Dodatkowo okręt wyposażono w sześć wyrzutni torpedowych (cztery kalibru 533 mm i dwie 650 mm). Wyrzutnie większego kalibru służyły do odpalania ciężkich torped Typ 65 „Kit”, nazywanych potocznie „grubaskami” (ros. *tołstuszka*). Każda z nich ważyła 5 ton i posiadała głowicę o masie zdolnej do przełamania na pół nawet największego lotniskowca. To właśnie wadliwa torpeda tego typu stała się przyczyną katastrofy.
Warunki bytowe załogi
W przeciwieństwie do wielu radzieckich konstrukcji wojskowych, jednostki klasy Oscar-II słynęły ze stosunkowo wysokiego komfortu.

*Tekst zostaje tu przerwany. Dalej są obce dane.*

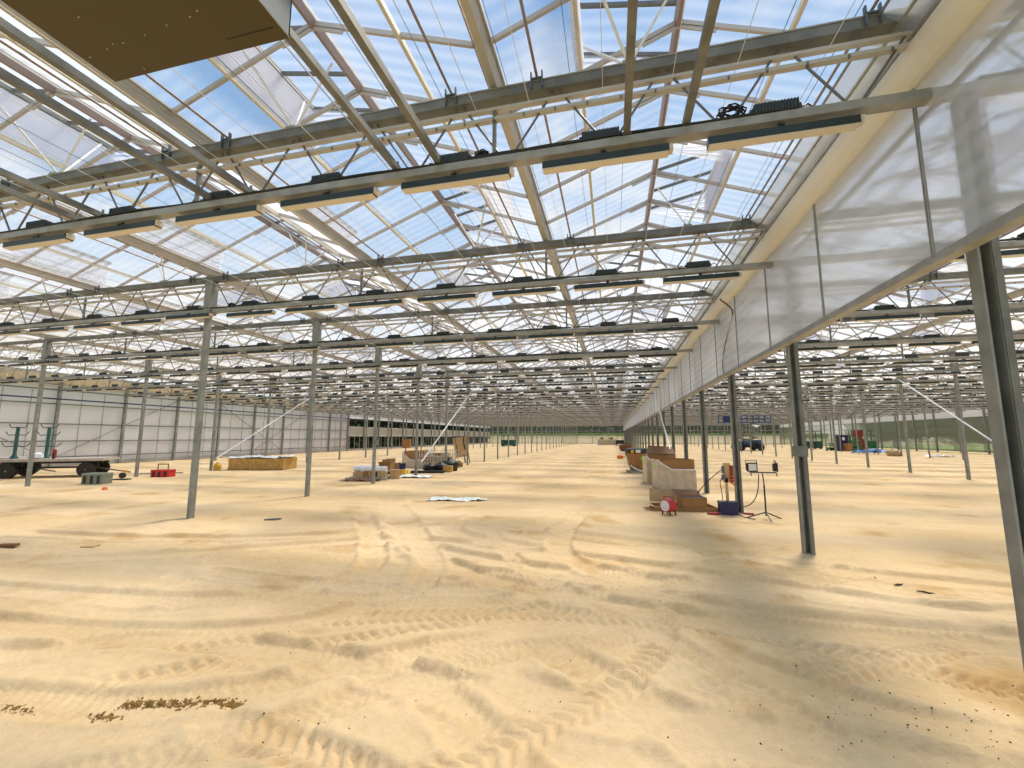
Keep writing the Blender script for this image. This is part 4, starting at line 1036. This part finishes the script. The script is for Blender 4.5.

Na pokładzie „Kurska” dla 118 członków załogi przygotowano udogodnienia, które miały podnosić morale podczas długich i wyczerpujących misji. Oficerowie mieli do dyspozycji indywidualne kabiny, a cała załoga mogła korzystać z sauny, niewielkiego basenu czy siłowni. Te udogodnienia, niespotykane na większości okrętów, miały zapewnić załodze komfort psychiczny w izolacji, której los okazał się tak tragiczny.
Ostatnie chwile „Kurska”: przebieg tragicznych manewrów
Katastrofa K-141 „Kursk” rozegrała się w trakcie wielkich manewrów rosyjskiej Floty Północnej. To, co miało być demonstracją siły odradzającej się marynarki wojennej, w ciągu zaledwie dwóch minut przerodziło się w jedną z największych tragedii w historii podwodnej żeglugi.
Kontekst ćwiczeń morskich
12 sierpnia 2000 roku „Kursk” brał udział w ćwiczeniach o kryptonimie „Summer-X”. Były to pierwsze tak wielkoskalowe manewry rosyjskiej marynarki wojennej od ponad dekady i symboliczny pokaz siły po latach kryzysu związanego z upadkiem ZSRR. W ćwiczeniach uczestniczyło kilkadziesiąt okrętów bojowych i jednostek wsparcia.
„Kursk” cieszył się reputacją jednostki elitarnej. Jego załoga niedługo przed manewrami została uznana za najlepszą we Flocie Północnej. Mimo że zadaniem okrętu było odpalenie torped ćwiczebnych, na jego pokładzie znajdował się pełny ładunek bojowy, w tym pociski rakietowe Granit i ostre torpedy. Był to przywilej nielicznych jednostek, stale utrzymywanych w najwyższej gotowości bojowej.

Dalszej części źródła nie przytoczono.